The trial of her alleged accomplice, fellow Briton Jermaine Grant, is ongoing in Mombasa.

"This case is just like any other case, and if the suspect cannot be found, then the case should be closed," said Mombasa Chief Magistrate Julius Nang'ea.

Kenya issued an arrest warrant for Lewthwaite in 2012 and then requested Interpol to issue a "Red Notice" in 2013.

On Friday, state prosecutor Nicholas Kitonga pleaded that police needed more time to find their suspect, whose whereabouts are unknown.

Lewthwaite, 31, from Aylesbury in England, is a Muslim convert who was married to Germaine Lindsay - one of four suicide bombers who attacked the London transport network on July 7 2005, killing 52 people - leading a British tabloid newspaper to dub her the “White Widow” years later.

She has since been romantically linked to a string of jihadists and, since evading arrest during a botched police raid in Mombasa in 2011, has been on the run with her four children.

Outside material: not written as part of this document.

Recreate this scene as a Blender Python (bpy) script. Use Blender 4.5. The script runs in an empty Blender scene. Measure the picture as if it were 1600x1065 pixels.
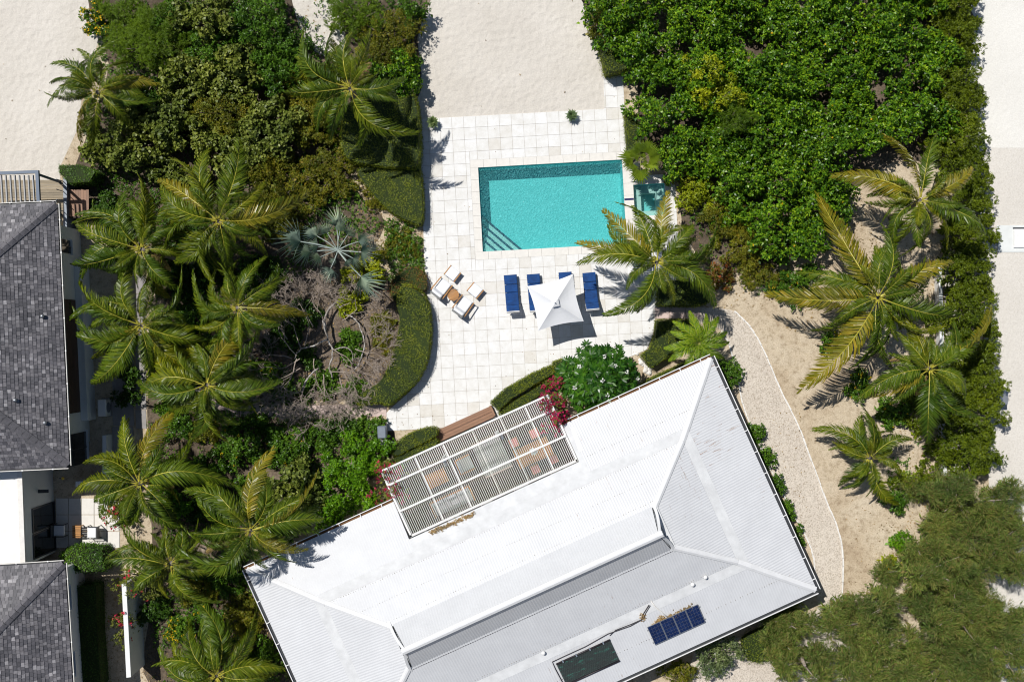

Over the years media reports have had Lewthwaite training a company of female suicide bombers for Islamic State, masterminding a series terror attacks in Kenya, Somalia and Nigeria and being killed by a sniper in eastern Ukraine.

Kenya's foreign minister accused her of directing the 2013 assault on Nairobi's Westgate mall.

While the media - especially the British tabloid press - is quick to attribute terror attacks in the region to Lewthwaite, Western intelligence agencies do not regard her as a serious threat.